Pell reports that the Soviet Union was carrying out a similar program. She also makes note of the 1963 Limited Test Ban Treaty, which prohibited nations from conducting nuclear explosions in the atmosphere, underwater, and in outer space—but not underground, unless the explosion would create radioactive debris outside the territorial limits of the state conducting it.
A meeting on the Comprehensive Nuclear-Test-Ban Treaty at the United Nations Headquarters in New York City in 2016. (Courtesy of the US State Department/public domain.)
A meeting on the Comprehensive Nuclear-Test-Ban Treaty at the United Nations Headquarters in New York City in 2016. (Courtesy of the US State Department/public domain.)
Later arms-control agreements were also related to nuclear explosions for peaceful purposes. In particular, the US–Soviet Threshold Test Ban Treaty, signed in 1974 and ratified in 1990, prohibited underground nuclear weapons tests that would yield more than the equivalent of 150 kilotons of TNT. The Peaceful Nuclear Explosions Treaty, signed in 1976 and ratified in 1990, included the same stipulation for all individual nuclear explosions.

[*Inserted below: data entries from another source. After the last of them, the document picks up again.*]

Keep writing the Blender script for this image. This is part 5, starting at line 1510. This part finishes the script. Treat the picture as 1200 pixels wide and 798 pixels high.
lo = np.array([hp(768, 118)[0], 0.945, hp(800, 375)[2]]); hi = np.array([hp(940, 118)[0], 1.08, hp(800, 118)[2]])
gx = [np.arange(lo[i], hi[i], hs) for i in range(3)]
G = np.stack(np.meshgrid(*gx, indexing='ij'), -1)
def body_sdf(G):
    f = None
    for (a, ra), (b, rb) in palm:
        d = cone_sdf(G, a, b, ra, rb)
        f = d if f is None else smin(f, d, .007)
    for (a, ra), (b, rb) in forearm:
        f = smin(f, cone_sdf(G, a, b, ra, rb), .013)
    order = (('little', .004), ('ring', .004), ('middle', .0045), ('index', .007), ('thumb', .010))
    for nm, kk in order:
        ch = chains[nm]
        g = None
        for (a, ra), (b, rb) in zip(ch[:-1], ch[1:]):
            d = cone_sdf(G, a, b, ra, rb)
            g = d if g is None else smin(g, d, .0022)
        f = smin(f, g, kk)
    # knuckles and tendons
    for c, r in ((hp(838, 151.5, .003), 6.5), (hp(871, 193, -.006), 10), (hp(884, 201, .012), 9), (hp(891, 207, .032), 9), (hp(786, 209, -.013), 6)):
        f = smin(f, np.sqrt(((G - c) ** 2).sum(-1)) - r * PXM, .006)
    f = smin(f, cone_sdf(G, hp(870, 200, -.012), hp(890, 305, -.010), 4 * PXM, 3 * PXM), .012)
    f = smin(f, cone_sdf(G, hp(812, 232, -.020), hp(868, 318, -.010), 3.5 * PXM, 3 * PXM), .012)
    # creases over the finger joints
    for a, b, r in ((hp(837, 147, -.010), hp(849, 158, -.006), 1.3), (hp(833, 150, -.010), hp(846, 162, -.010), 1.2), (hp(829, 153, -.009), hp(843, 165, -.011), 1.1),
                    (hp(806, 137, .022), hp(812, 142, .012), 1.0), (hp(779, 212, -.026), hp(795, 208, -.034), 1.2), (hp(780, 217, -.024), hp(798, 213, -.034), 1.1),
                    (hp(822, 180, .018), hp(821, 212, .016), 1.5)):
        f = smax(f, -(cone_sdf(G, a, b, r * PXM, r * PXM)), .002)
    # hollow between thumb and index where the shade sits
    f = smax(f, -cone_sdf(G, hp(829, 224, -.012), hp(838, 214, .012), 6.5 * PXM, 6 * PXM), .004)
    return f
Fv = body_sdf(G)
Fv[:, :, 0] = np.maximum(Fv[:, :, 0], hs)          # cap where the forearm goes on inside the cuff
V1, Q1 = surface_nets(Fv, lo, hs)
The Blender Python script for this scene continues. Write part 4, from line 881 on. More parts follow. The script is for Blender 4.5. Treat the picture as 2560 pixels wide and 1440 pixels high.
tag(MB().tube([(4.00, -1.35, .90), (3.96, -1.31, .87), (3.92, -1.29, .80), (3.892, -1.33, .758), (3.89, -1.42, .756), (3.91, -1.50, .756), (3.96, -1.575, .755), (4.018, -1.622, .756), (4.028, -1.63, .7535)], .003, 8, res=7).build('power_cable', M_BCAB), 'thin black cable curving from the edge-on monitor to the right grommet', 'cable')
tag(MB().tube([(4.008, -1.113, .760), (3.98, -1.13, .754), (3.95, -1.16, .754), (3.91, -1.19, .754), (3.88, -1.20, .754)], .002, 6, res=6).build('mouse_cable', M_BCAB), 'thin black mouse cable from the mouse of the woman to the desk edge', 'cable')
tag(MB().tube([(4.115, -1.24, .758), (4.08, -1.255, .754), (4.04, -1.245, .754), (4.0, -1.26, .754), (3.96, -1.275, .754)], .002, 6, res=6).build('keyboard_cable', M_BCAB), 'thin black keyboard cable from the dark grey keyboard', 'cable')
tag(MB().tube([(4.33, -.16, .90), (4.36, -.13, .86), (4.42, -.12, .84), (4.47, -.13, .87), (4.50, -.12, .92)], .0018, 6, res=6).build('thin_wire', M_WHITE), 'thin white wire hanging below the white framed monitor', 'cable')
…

The Comprehensive Nuclear-Test-Ban Treaty, which opened for signatures in 1996 and has not yet come into force, calls for the prohibition of all nuclear explosions, regardless of yield or stated purpose. It now has 187 signatories, 177 of whom have ratified the treaty and become parties to it. The treaty provides for review conferences that “take into account any new scientific and technological developments” relevant to it. Such conferences would consider, at the request of any nation, allowing underground nuclear explosions to be conducted for peaceful purposes. If a consensus is reached to allow such explosions, the treaty says, the conference should then recommend an amendment “that shall preclude any military benefits of such nuclear explosions.”
But the preclusion of military benefits seems impossible, and the requirement for consensus among the parties seems to be a substantial obstacle for amendment. “Peaceful” nuclear explosions seem unlikely to have a future on our planet.